Ideally, the motor should be rated for continuous use which means it can run non-stop without a problem. But if you have a properly sized pump, one that’s only rated for intermittent use is usually good enough.

It should have thermal overload protection which cuts the power when it gets too hot for some reason and an automatic reset which starts it again when it’s cooled. Since a few degrees above the standard limit can greatly reduce motor life, this is an important feature the pump shouldn’t live without.

If it has properly lubricated bearings that enable a more stable operation and lower noise levels, then that’s even better. These bearings help keep the motor cool by reducing friction between parts.

An oil-filled motor will also have better temperature compared to water-cooled motors. On top of that, it helps act as a lubricant for the pump’s moving parts. The only catch is if you’re pumping out to a pond or somewhere with aquatic life where the oil will contaminate the water in case of leaks.

Switch

The float switch can either be integrated into the pump or piggybacked. The latter is usually where you have two cords leading to your outlet and the plug of the switch has a piggyback port where you can insert the plug of the pump.

There are 3 common types of switch:

  • The tethered type switch is preferred if you have a larger basin. As long as it doesn’t get caught, it’s usually very reliable and has a longer range between the on and off points.
  • If the pump is for smaller basins, a more space-efficient vertical switch may be perfect. The only problem is that it usually has a shorter range. This can cause the pump to turn on and off much more frequently or what we call short cycle.
  • The electronic switch is the most reliable type with both of the advantages of the previous two and the added reliability due to having no moving parts. It’s guaranteed to last longer than either of the two but it’s also a lot more expensive. But if you’re looking to cover every possibility then this will definitely be a big help.

5. Make sure it’s easy to install

Installation is the last consideration for choosing a sump pump. Since a lot of us are installing the pump on our own, a pump that’s easy to install is a big help.
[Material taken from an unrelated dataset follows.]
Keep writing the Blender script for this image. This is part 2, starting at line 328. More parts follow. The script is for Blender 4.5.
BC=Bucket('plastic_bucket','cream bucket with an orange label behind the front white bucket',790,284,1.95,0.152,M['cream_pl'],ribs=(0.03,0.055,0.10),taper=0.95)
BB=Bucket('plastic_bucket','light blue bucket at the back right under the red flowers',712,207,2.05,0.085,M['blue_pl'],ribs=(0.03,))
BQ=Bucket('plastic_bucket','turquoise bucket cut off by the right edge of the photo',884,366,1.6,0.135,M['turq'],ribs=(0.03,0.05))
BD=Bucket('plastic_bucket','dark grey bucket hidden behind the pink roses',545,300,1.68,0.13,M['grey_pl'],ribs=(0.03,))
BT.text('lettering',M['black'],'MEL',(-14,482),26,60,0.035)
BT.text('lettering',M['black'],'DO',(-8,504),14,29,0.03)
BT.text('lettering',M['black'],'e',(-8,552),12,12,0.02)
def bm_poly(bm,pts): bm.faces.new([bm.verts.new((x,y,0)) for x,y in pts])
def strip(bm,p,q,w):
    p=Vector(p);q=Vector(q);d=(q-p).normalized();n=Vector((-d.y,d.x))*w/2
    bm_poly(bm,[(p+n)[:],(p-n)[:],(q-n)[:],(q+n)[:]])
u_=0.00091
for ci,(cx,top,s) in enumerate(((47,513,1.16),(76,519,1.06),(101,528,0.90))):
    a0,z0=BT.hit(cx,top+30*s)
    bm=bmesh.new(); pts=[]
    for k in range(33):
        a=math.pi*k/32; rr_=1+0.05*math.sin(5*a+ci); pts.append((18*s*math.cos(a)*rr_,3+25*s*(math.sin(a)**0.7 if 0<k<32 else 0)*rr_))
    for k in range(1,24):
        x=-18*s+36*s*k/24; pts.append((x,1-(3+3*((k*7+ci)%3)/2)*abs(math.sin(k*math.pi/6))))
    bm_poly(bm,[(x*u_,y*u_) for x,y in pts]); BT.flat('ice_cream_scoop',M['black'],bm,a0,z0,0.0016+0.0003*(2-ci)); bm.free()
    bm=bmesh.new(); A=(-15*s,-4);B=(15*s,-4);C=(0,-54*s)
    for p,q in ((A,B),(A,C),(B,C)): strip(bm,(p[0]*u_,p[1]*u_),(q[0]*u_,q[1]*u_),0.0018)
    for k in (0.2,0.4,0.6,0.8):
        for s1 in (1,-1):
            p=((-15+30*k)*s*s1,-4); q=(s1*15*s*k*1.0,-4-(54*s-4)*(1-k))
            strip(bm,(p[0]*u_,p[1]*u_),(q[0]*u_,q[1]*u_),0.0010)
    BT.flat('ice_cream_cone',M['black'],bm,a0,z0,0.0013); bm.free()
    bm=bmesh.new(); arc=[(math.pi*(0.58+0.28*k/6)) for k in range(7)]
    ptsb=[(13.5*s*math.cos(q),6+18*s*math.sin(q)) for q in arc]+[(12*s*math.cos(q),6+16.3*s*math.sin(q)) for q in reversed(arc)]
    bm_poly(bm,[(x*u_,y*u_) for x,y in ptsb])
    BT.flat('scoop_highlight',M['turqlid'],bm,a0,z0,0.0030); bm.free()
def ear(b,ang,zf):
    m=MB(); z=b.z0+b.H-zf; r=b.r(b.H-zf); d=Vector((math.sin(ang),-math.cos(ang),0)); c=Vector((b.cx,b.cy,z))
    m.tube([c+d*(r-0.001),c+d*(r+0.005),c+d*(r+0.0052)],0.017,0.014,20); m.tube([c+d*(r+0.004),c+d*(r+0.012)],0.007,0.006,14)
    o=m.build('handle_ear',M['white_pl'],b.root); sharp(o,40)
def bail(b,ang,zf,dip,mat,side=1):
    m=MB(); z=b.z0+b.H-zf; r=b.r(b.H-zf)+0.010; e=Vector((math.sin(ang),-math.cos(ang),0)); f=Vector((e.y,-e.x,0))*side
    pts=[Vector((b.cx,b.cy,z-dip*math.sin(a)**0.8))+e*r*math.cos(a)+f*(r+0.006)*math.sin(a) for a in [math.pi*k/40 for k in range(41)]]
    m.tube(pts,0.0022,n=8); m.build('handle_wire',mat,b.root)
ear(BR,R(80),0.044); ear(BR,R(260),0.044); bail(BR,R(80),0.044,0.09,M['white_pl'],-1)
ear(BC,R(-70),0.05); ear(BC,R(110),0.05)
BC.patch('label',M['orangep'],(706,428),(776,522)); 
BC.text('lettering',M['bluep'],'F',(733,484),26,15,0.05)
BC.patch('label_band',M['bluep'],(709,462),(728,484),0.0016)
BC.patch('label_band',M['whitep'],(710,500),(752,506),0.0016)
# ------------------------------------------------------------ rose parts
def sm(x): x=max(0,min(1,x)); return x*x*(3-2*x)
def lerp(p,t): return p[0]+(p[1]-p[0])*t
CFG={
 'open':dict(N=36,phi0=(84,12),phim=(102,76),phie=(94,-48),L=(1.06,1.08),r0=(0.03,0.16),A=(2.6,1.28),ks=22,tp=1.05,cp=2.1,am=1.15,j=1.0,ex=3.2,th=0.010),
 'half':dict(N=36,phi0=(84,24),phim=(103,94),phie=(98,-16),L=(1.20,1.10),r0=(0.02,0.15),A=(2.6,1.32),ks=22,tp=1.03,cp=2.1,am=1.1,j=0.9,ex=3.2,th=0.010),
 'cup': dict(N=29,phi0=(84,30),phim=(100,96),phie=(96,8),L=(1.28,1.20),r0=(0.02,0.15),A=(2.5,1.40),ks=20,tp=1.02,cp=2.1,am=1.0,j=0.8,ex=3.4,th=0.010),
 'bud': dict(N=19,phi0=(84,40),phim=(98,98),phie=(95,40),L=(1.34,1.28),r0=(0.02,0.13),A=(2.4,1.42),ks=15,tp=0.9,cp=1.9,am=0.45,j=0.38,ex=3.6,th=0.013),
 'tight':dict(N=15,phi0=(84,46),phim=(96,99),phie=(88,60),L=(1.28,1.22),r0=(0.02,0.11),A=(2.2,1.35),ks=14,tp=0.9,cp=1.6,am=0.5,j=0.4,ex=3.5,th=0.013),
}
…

  • The pump has to be light so it’s easy to carry into the pit and the dimensions must allow easy handling of the pump
  •  Small basin requirement by the manufacturer is also great to give us more options on our installation
  • A piggyback switch is recommended for easier replacement in case the original goes bad although the integral switch is fine for most cases too.
  • The cord length is also considered since extension cords should not be used on sump pumps for safety reasons, check the distance between your pit and the outlet.
  • Lastly, the user manual must be detailed and easy to follow. There are questions that only the manufacturer can answer and it should be presented clearly in the provided manual.

Wrapping Up

Choosing a sump pump is really simple and easy. All you need is to know if you want a pedestal sump pump which lasts longer or a submersible sump pump that’s quieter, the capacity you need, and the little things you need to watch out for in the pump, motor, and switch. With what you know now, I hope you’re ready to pick up the best sump pump for your home.